- [Exercise task]: Write out the data again in full, exactly as it reads.

- [Data excerpt]:
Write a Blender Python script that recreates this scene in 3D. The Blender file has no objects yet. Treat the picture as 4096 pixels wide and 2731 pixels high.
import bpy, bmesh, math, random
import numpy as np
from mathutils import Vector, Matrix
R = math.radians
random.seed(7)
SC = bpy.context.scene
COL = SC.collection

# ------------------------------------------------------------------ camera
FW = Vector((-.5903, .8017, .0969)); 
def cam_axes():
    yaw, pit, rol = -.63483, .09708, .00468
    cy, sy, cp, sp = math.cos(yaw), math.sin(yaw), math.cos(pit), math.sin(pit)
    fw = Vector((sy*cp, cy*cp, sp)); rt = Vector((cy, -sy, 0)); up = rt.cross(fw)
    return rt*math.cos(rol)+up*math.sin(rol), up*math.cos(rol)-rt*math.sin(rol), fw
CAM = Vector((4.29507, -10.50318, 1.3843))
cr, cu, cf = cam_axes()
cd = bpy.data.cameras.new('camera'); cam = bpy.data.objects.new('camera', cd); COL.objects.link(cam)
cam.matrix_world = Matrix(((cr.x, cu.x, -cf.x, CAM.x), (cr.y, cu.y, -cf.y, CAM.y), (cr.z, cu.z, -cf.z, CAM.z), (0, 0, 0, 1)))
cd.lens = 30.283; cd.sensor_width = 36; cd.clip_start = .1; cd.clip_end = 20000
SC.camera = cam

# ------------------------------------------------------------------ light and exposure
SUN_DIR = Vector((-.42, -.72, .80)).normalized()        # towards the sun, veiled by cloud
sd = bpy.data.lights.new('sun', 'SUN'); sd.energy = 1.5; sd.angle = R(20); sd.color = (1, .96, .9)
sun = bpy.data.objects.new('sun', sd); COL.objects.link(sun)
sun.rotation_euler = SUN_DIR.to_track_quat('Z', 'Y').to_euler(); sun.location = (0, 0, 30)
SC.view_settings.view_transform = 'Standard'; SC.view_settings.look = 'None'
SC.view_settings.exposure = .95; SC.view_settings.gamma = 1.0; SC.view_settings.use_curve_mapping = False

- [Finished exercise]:
Write a Blender Python script that recreates this scene in 3D. The Blender file has no objects yet. Treat the picture as 4096 pixels wide and 2731 pixels high.
import bpy, bmesh, math, random
import numpy as np
from mathutils import Vector, Matrix
R = math.radians
random.seed(7)
SC = bpy.context.scene
COL = SC.collection

# ------------------------------------------------------------------ camera
FW = Vector((-.5903, .8017, .0969)); 
def cam_axes():
    yaw, pit, rol = -.63483, .09708, .00468
    cy, sy, cp, sp = math.cos(yaw), math.sin(yaw), math.cos(pit), math.sin(pit)
    fw = Vector((sy*cp, cy*cp, sp)); rt = Vector((cy, -sy, 0)); up = rt.cross(fw)
    return rt*math.cos(rol)+up*math.sin(rol), up*math.cos(rol)-rt*math.sin(rol), fw
CAM = Vector((4.29507, -10.50318, 1.3843))
cr, cu, cf = cam_axes()
cd = bpy.data.cameras.new('camera'); cam = bpy.data.objects.new('camera', cd); COL.objects.link(cam)
cam.matrix_world = Matrix(((cr.x, cu.x, -cf.x, CAM.x), (cr.y, cu.y, -cf.y, CAM.y), (cr.z, cu.z, -cf.z, CAM.z), (0, 0, 0, 1)))
cd.lens = 30.283; cd.sensor_width = 36; cd.clip_start = .1; cd.clip_end = 20000
SC.camera = cam

# ------------------------------------------------------------------ light and exposure
SUN_DIR = Vector((-.42, -.72, .80)).normalized()        # towards the sun, veiled by cloud
sd = bpy.data.lights.new('sun', 'SUN'); sd.energy = 1.5; sd.angle = R(20); sd.color = (1, .96, .9)
sun = bpy.data.objects.new('sun', sd); COL.objects.link(sun)
sun.rotation_euler = SUN_DIR.to_track_quat('Z', 'Y').to_euler(); sun.location = (0, 0, 30)
SC.view_settings.view_transform = 'Standard'; SC.view_settings.look = 'None'
SC.view_settings.exposure = .95; SC.view_settings.gamma = 1.0; SC.view_settings.use_curve_mapping = False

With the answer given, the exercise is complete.